When the US Federal Reserve reduced interest rates last September for the first time since 2020, Wall Street banks expected borrowing costs to fall by at least 1 percentage point this year. Fast forward to today and Bank of America believes the world’s most important central bank is done cutting interest rates.
On January 29, the Fed made this scenario more likely when it paused its cycle of interest rate reductions and said it needed more time to assess how President Donald Trump’s policy agenda impacts inflation.
The affirmation that benchmark US interest rates will remain higher for longer is the latest blow to sentiment towards Asian markets, already under pressure because of the region’s vulnerability to the onslaught of protectionism and concerns about the effectiveness of more forceful stimulus measures in China.

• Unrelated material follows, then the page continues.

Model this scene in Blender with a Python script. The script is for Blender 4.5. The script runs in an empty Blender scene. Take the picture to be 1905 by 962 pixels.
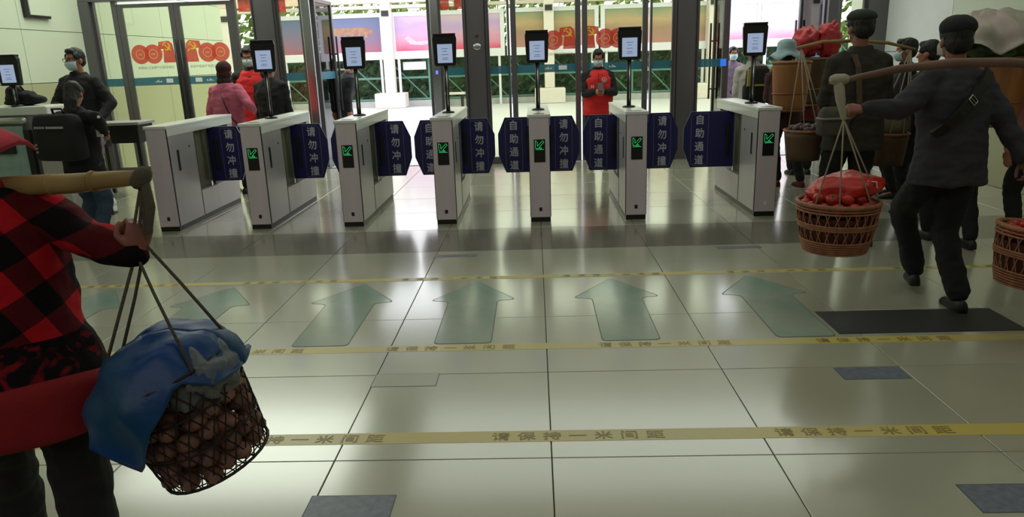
import bpy, math, random
import numpy as np
from mathutils import Vector, Matrix, noise

SC = bpy.context.scene
COL = SC.collection
random.seed(7)
PI = math.pi

# ------------------------------------------------------------------ camera, world, lights, exposure
CAM_Z, PITCH, YAW, ROLL = 1.494, 0.267, 0.037, -0.034
cam_d = bpy.data.cameras.new('camera')
cam_d.sensor_width = 36.0
cam_d.lens = 36.0 * 1355.4 / 1905.0
cam_d.clip_start = 0.05
cam_d.clip_end = 500
cam = bpy.data.objects.new('camera', cam_d)
COL.objects.link(cam)
_r = Vector((math.cos(YAW), math.sin(YAW), 0)); _f0 = Vector((-math.sin(YAW), math.cos(YAW), 0)); _u0 = Vector((0, 0, 1))
_f = math.cos(PITCH) * _f0 - math.sin(PITCH) * _u0
_u = math.cos(PITCH) * _u0 + math.sin(PITCH) * _f0
_r2 = math.cos(ROLL) * _r + math.sin(ROLL) * _u
_u2 = -math.sin(ROLL) * _r + math.cos(ROLL) * _u
cam.matrix_world = Matrix(((_r2.x, _u2.x, -_f.x, 0), (_r2.y, _u2.y, -_f.y, 0), (_r2.z, _u2.z, -_f.z, CAM_Z), (0, 0, 0, 1)))
SC.camera = cam

world = bpy.data.worlds.new('overcast_sky')
SC.world = world
world.use_nodes = True
_bg = world.node_tree.nodes['Background']
_bg.inputs['Color'].default_value = (0.93, 0.96, 1.0, 1)
_bg.inputs['Strength'].default_value = 3.1


def area(name, loc, sx, sy, power, col, rot=(0, 0, 0)):
    d = bpy.data.lights.new(name, 'AREA')
    d.shape = 'RECTANGLE'; d.size = sx; d.size_y = sy; d.energy = power; d.color = col
    o = bpy.data.objects.new(name, d); COL.objects.link(o)
    o.location = loc; o.rotation_euler = rot
    return o


area('ceiling_lamp', (-4.3, 9.45, 3.9), 3.2, 2.5, 115, (0.93, 1.0, 0.86))
area('ceiling_lamp', (1.2, 9.45, 3.9), 6.0, 2.5, 80, (0.95, 1.0, 0.88))
area('ceiling_lamp', (-0.8, 3.9, 3.9), 10.0, 4.0, 66, (0.97, 1.0, 0.88))
area('ceiling_lamp', (-0.8, -2.6, 3.9), 10.0, 3.0, 90, (1.0, 0.93, 0.92))

SC.view_settings.view_transform = 'Standard'
SC.view_settings.look = 'None'
SC.view_settings.gamma = 1.0
SC.view_settings.use_curve_mapping = False
SC.view_settings.exposure = 0.0
SC.cycles.transparent_max_bounces = 24
SC.cycles.max_bounces = 8
SC.cycles.use_denoising = True


# ------------------------------------------------------------------ materials
def lin(c):
    return tuple((v / 255 / 12.92 if v / 255 <= 0.04045 else ((v / 255 + 0.055) / 1.055) ** 2.4) for v in c)


MATS = {}


def mat(name, rgb, rough=0.6, metal=0.0, var=0.08, vscale=6.0, bump=0.0, bscale=40.0, spec=0.5, stretch=None, rgb2=None, rnd=0.0, coat=0.0):
    """procedural material: colour with soft noise variation and optional fine bump"""
    if name in MATS:
        return MATS[name]
    m = bpy.data.materials.new(name); m.use_nodes = True
    nt = m.node_tree; N = nt.nodes; L = nt.links
    p = N['Principled BSDF']
    p.inputs['Roughness'].default_value = rough
    p.inputs['Metallic'].default_value = metal
    p.inputs['Specular IOR Level'].default_value = spec
    p.inputs['Coat Weight'].default_value = coat; p.inputs['Coat Roughness'].default_value = 0.13; p.inputs['Coat IOR'].default_value = 1.6
    a = lin(rgb)
    b = lin(rgb2) if rgb2 else tuple(min(1, v * (1 - 2.2 * var)) for v in a)
    tc = N.new('ShaderNodeTexCoord'); mp = N.new('ShaderNodeMapping')
    L.new(tc.outputs['Object'], mp.inputs['Vector'])
    if stretch: mp.inputs['Scale'].default_value = stretch
    n1 = N.new('ShaderNodeTexNoise'); n1.inputs['Scale'].default_value = vscale; n1.inputs['Detail'].default_value = 4
    L.new(mp.outputs[0], n1.inputs['Vector'])
    rp = N.new('ShaderNodeValToRGB')
    rp.color_ramp.elements[0].position = 0.3; rp.color_ramp.elements[1].position = 0.7
    rp.color_ramp.elements[0].color = (*b, 1); rp.color_ramp.elements[1].color = (*a, 1)
    L.new(n1.outputs['Fac'], rp.inputs['Fac'])
    out = rp.outputs['Color']
    if rnd:
        oi = N.new('ShaderNodeObjectInfo'); mr = N.new('ShaderNodeMapRange')
        mr.inputs['To Min'].default_value = 1 - rnd; mr.inputs['To Max'].default_value = 1 + rnd
        L.new(oi.outputs['Random'], mr.inputs['Value'])
        hv = N.new('ShaderNodeHueSaturation'); L.new(out, hv.inputs['Color']); L.new(mr.outputs[0], hv.inputs['Value'])
        out = hv.outputs['Color']
    L.new(out, p.inputs['Base Color'])
    if bump:
        n2 = N.new('ShaderNodeTexNoise'); n2.inputs['Scale'].default_value = bscale; n2.inputs['Detail'].default_value = 3
        L.new(mp.outputs[0], n2.inputs['Vector'])
        bn = N.new('ShaderNodeBump'); bn.inputs['Strength'].default_value = bump; bn.inputs['Distance'].default_value = 0.01
        L.new(n2.outputs['Fac'], bn.inputs['Height']); L.new(bn.outputs[0], p.inputs['Normal'])
    MATS[name] = m
    return m


def emit(name, rgb, strength):
    if name in MATS: return MATS[name]
    m = bpy.data.materials.new(name); m.use_nodes = True
    p = m.node_tree.nodes['Principled BSDF']
    p.inputs['Base Color'].default_value = (*[v * 0.3 for v in lin(rgb)], 1)
    p.inputs['Emission Color'].default_value = (*lin(rgb), 1)
    p.inputs['Emission Strength'].default_value = strength
    p.inputs['Roughness'].default_value = 0.25
    MATS[name] = m
    return m


def glass(name, tint, refl_rough=0.02, boost=1.0):
    if name in MATS: return MATS[name]
    m = bpy.data.materials.new(name); m.use_nodes = True
    nt = m.node_tree; N = nt.nodes; L = nt.links
    N.remove(N['Principled BSDF'])
    t = N.new('ShaderNodeBsdfTransparent'); t.inputs['Color'].default_value = (*tint, 1)
    g = N.new('ShaderNodeBsdfGlossy'); g.inputs['Roughness'].default_value = refl_rough
    fr = N.new('ShaderNodeFresnel'); fr.inputs['IOR'].default_value = 1.5
    mu = N.new('ShaderNodeMath'); mu.operation = 'MULTIPLY'; mu.inputs[1].default_value = boost
    mx = N.new('ShaderNodeMixShader')
    L.new(fr.outputs[0], mu.inputs[0]); L.new(mu.outputs[0], mx.inputs[0])
    L.new(t.outputs[0], mx.inputs[1]); L.new(g.outputs[0], mx.inputs[2])
    L.new(mx.outputs[0], N['Material Output'].inputs['Surface'])
    MATS[name] = m
    return m


def film(name, rgb, alpha, rough=0.2):
    """thin cloudy plastic film"""
    if name in MATS: return MATS[name]
    m = bpy.data.materials.new(name); m.use_nodes = True
    nt = m.node_tree; N = nt.nodes; L = nt.links
    p = N['Principled BSDF']; p.inputs['Roughness'].default_value = rough
    p.inputs['Base Color'].default_value = (*lin(rgb), 1)
    n1 = N.new('ShaderNodeTexNoise'); n1.inputs['Scale'].default_value = 9; n1.inputs['Detail'].default_value = 5
    mr = N.new('ShaderNodeMapRange'); mr.inputs['To Min'].default_value = max(0, alpha - 0.25); mr.inputs['To Max'].default_value = min(1, alpha + 0.25)
    L.new(n1.outputs['Fac'], mr.inputs['Value']); L.new(mr.outputs[0], p.inputs['Alpha'])
    MATS[name] = m
    return m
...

The property industry, one of the most interest-rate-sensitive sectors, is particularly at risk. The S&P Asia Pacific Reit index, which tracks the performance of listed real estate investment trusts (Reits) in the most established markets in the region, is down 12 per cent since early October, when traders began to pare back bets on cuts in US rates.

However, the decline is attributable to a confluence of factors, not least the sharp falls in the broader Asian equity market. Having said that, parts of Asia’s real estate sector have proved quite resilient in recent months. In the commercial property investment market, transaction volumes in the leading markets rose 10 per cent year on year in the final quarter of 2024, data from JLL shows.

As I pointed out in an earlier column, market idiosyncrasies, government policies and supply-demand dynamics underscore the importance of a nuanced view of Asia’s property industry.